In today's Evening Standard, Felix Allen reports of a nursery school in north London which is, according to the piece, charging parents who arrive late to pick up their children. Immediately, I thought of Freakonomics, where I first read about the oft-referenced study by Gneezy and Rustichini conducted in ten day-care centres in Haifa, Israel. The researchers found that after the day-care centres introduced a fine for late pick-ups, the number of late-comers increased and that even after the fine was removed, the number of late arrivals didn't tail off. I don't have access to the full study, but according to Levitt and Dubner, in Freakonomics, the day-care centres swapped a moral or social incentive for a financial one when they introduced the fines. "If I'm paying $3 every time I pick up my child late, I've paid a financial penalty therefore I don't need to feel guilty."

It will be interesting to see what happens at the north London nursery because while in the Haifa study parents only had to pay a fine of $3 per late pick-up on top of the monthly bill, which was around $380, which isn't really a great deal, the London nursery is allegedly charging parents £5 for every minute late they arrive. Although I can't find a website for the nursery or find what its monthly charges are, a £50 fine for being ten minutes late is a lot more than the token slap on the wrist of the $3 fee in Haifa. Will it be enough of a deterrent to stop parents showing up late?

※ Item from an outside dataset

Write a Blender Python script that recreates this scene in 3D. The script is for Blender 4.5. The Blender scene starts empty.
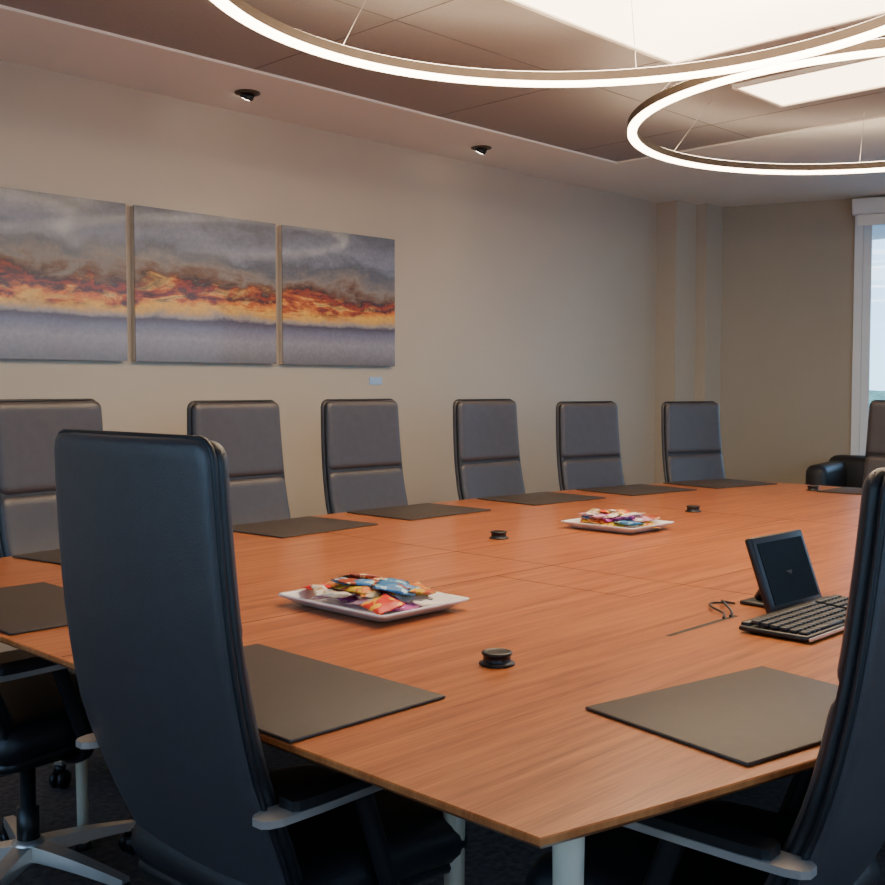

Charging by the minute certainly sounds as if it would be more effective than a flat-rate charge. By analogy with the constant dieter who will start his diet "tomorrow" because he caved in the morning and ate a chocolate bar and decided that as he'd already broken the diet, he might as well give up trying to eat healthily for the rest of the day, if parents are just charged a flat fee however late they arrive, no matter what that fee is, there is no incentive for them to hurry up or rush over to collect their offspring from the nursery once they are already late. Charging by the minute for lateness might not reduce the number of times parents arrive late, but it should reduce the length of each lateness.

As someone who is terminally punctual, I ought to side with the nursery and yet I now use public transport often enough to know that no matter how early you set out on a journey, you can't always prepare for leaves on the line, Tube strikes or buses that just don't show up on time, and so even if you have a punctual personality, you may still end up arriving to the cinema too late to get the perfect seat you booked and having to take an inferior seat near the back--or, in the case of the parents of this nursery school, paying £50.